The 35mm print appends minutes of the pencil-thin-mustached director-writer-producer-cameraman commenting on clips that did not make it past editing and, as its vindicated victorious threesome heads to Boise, Idaho -- yes, irony -- on one of cinema’s storied seldom seen eating scenes (which director and star insisted was real).

Retreating from celebrity glare as the “world’s filthiest person,” under a Babs Johnson alias Divine lives in autumnal Maryland woods in a ratty trailer with a hencoop. At three-hundred-plus pounds the outrageous queen had started life as Waters’ childhood neighbor and friend Harris Glenn Milstead and was one of his flauntingly amateur acting ensemble the Dreamlanders (with appearances here and there of well-known professionals). Aggressive excess and offensiveness characterizing everything, Divine violently threatens even the delivery man (Bob Skidmore) when he interrupts the isolation she shares with dim, even huger egg-guzzling mother Edie (Edith Massey), who lives in a playpen; and with dim son Crackers (Danny Mills), who gets off sexually with women and fowl and with pleasuring dim voyeur Miss Cotton (Mary Vivian Pierce) by letting her watch.

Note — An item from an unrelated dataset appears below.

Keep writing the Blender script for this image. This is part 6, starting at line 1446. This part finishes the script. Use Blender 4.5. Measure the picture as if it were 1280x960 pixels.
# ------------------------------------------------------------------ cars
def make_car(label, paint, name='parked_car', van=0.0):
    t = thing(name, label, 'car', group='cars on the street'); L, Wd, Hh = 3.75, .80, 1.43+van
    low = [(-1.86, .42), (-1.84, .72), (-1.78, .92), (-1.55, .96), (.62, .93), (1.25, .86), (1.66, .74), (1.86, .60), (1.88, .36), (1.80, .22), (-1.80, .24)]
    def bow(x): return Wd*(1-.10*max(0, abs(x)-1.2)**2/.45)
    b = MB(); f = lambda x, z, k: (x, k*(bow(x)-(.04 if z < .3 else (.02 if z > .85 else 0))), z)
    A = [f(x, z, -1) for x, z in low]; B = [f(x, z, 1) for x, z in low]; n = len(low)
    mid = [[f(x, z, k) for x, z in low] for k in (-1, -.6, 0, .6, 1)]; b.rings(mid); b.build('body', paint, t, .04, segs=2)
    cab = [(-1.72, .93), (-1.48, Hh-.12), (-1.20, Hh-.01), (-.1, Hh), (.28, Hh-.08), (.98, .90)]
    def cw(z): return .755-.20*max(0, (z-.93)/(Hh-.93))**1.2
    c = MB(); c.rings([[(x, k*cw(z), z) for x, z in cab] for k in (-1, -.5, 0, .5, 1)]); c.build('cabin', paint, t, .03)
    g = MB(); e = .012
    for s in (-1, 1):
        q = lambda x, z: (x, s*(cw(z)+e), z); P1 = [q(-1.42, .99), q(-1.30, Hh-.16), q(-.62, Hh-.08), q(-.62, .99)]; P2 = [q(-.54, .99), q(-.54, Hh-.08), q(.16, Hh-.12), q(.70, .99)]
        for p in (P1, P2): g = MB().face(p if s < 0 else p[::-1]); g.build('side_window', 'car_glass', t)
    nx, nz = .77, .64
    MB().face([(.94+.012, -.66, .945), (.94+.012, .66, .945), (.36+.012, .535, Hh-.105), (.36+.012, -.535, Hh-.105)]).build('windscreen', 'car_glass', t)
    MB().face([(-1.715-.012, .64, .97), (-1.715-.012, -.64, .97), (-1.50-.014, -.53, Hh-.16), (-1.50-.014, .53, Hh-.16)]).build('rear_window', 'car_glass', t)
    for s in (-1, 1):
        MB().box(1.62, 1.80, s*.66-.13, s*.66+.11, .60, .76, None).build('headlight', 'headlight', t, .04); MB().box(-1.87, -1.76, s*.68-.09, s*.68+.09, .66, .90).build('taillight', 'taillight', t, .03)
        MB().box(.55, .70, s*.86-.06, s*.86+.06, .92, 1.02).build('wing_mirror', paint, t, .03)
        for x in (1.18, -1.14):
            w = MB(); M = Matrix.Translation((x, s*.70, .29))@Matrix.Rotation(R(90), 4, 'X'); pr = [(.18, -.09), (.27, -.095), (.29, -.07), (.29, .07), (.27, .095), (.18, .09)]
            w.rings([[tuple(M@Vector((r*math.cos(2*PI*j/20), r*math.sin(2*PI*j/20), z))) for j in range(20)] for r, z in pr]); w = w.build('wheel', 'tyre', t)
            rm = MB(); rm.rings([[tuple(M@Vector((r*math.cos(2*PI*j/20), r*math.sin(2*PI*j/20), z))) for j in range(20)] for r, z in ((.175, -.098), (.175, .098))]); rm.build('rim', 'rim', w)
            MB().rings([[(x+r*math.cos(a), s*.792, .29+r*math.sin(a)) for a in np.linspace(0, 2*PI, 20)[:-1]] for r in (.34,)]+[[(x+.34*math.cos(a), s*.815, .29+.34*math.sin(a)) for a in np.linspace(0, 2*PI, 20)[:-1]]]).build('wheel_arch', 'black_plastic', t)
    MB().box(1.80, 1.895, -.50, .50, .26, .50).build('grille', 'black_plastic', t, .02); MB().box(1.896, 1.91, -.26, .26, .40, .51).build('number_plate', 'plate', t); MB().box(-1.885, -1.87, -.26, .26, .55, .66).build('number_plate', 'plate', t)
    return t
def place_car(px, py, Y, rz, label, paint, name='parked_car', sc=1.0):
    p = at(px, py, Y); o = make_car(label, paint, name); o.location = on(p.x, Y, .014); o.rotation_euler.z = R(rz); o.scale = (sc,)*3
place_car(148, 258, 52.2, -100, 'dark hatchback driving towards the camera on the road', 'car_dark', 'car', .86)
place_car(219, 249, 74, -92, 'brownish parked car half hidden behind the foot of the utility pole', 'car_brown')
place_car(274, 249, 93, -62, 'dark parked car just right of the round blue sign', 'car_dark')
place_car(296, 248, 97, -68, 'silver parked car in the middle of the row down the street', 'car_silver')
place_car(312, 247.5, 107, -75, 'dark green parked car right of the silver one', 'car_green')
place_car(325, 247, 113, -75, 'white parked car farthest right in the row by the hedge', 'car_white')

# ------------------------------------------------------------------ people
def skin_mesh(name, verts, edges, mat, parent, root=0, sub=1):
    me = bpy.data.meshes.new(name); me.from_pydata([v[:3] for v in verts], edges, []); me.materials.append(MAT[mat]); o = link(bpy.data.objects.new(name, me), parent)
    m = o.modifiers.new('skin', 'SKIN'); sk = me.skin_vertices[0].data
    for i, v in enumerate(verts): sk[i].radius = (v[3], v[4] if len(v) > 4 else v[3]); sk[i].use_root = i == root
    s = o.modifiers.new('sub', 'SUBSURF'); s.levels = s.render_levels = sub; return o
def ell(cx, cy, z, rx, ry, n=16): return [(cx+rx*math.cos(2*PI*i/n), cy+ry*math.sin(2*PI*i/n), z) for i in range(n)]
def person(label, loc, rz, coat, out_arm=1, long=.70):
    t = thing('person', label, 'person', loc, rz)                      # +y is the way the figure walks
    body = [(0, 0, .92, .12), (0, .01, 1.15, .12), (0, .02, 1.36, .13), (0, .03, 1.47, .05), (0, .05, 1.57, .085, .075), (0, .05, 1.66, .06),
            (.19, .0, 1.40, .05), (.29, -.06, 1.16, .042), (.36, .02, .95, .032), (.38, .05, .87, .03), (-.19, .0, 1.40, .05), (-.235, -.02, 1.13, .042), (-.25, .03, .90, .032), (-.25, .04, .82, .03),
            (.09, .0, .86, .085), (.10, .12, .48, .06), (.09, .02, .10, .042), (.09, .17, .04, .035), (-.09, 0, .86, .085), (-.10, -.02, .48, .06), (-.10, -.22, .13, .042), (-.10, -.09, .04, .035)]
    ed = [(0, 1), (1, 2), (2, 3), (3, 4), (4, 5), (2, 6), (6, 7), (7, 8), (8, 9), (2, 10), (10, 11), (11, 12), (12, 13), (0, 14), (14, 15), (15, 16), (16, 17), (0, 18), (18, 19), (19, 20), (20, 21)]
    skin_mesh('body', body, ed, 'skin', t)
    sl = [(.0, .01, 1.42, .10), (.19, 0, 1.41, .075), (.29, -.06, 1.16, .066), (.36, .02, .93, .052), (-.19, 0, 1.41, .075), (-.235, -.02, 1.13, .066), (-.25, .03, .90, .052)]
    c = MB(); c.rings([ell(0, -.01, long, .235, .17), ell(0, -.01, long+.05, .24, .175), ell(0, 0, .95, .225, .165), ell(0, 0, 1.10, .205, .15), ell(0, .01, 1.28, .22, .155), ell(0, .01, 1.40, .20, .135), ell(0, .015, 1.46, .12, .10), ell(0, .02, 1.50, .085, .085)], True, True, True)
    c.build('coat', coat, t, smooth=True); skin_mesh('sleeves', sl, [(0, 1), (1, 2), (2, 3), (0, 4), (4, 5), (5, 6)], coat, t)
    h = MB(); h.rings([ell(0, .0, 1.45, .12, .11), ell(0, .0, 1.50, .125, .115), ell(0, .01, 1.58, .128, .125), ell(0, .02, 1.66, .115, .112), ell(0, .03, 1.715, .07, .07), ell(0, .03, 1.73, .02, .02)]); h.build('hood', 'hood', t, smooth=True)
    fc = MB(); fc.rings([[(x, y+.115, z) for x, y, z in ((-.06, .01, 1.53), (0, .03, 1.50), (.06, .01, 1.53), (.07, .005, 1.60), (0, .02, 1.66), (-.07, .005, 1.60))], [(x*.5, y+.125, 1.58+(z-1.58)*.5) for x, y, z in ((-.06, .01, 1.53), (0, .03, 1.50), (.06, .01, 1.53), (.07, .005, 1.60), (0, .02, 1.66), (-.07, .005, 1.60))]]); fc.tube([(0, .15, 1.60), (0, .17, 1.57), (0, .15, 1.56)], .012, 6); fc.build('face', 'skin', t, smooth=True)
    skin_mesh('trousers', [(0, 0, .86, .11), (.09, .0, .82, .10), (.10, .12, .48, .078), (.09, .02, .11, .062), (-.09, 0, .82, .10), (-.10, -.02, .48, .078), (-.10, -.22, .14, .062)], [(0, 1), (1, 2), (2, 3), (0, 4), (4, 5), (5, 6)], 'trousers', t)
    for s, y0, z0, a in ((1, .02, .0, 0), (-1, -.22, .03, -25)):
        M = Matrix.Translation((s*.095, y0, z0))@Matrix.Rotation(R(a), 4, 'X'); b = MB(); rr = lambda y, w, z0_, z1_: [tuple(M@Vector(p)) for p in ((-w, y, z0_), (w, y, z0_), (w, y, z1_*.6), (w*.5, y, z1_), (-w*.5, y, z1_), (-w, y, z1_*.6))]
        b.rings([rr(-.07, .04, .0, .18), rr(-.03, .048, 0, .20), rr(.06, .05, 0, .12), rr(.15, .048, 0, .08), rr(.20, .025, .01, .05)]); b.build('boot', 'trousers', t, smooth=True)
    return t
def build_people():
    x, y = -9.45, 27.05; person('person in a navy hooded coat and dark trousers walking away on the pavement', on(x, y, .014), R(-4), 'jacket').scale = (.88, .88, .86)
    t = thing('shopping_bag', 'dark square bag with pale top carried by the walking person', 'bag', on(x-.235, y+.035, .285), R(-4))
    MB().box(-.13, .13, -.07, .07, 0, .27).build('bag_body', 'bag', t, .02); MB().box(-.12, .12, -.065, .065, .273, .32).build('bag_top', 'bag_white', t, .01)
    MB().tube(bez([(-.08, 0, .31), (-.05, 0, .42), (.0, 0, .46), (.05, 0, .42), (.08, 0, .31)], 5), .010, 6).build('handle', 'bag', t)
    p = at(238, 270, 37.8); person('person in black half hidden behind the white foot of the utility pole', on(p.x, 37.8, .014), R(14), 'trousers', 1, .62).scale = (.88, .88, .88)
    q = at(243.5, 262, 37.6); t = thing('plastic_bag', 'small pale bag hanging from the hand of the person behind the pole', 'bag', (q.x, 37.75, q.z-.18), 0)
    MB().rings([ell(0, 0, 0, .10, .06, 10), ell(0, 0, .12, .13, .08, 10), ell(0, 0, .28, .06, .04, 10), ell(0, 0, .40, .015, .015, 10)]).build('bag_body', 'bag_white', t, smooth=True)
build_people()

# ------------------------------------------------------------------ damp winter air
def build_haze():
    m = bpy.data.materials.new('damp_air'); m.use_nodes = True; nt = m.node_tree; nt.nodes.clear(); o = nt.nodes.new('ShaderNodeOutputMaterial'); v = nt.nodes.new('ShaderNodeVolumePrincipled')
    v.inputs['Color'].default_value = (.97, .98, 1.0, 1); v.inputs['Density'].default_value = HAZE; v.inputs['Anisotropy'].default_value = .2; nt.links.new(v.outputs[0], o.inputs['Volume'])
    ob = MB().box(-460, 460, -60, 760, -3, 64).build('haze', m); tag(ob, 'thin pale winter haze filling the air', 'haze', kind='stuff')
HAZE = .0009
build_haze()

Tabloids celebrate Her Filthiness, but her dander is aroused when the Marbles dispute that title. Blue-haired sausage-flasher Raymond and redhead Connie (David Lochary, Mink Stole) have their own (satirized and not all that uncommon) sexual “perversions,” sell heroin to schoolkids, and run a baby-adoption agency catering to lesbian couples.

The late Saturday-night full house for the ninety-three-minute film was youngish, many getting their first taste of the provocateur, and though the vibes were of good nature and party, there were outré bits in PF -- title from the trailer’s tacky yard ornaments -- that still have power to stun even after forty-two years. And in light of events not long ago in Cleveland and elsewhere, though The Collector was probably far from anyone’s mind, there was definite discomfort at graphic revelation of the source of the Marbles’ black-market adoptees, even if servant Channing (Channing Wilroy) is fall guy and the only pitiable figure in sight.

Spying through ill-starred Cookie (“much better writer than actress” Cookie Mueller), the kinky jealous couple, and also the police, make the fatal mistake of crossing, and crossing swords with, the Divine clan. Against “the tyranny of good taste,” no-no’s are constantly paraded: cannibalism, castration, incest, exhibitionism, full-frontal and backside body parts and bodily functions, obscenity of language and gestures, fetishism, scatology, lesbianism, kidnapping, slavery, rape, animal (and human) abuse, cross-dressing, murder, guns and knives and axes, overeating and, as in end out-takes, Hitler worship.

The series subtitle may be self-fulfilling prophecy, as it will take patience and a strong stomach to sit through, to “take,” the whole. To Pink Flamingos, made for only $10,000 but managing national distribution, the late Roger Ebert assigned zero stars, explaining that rating systems do not apply to this non-film “fact” or “object.”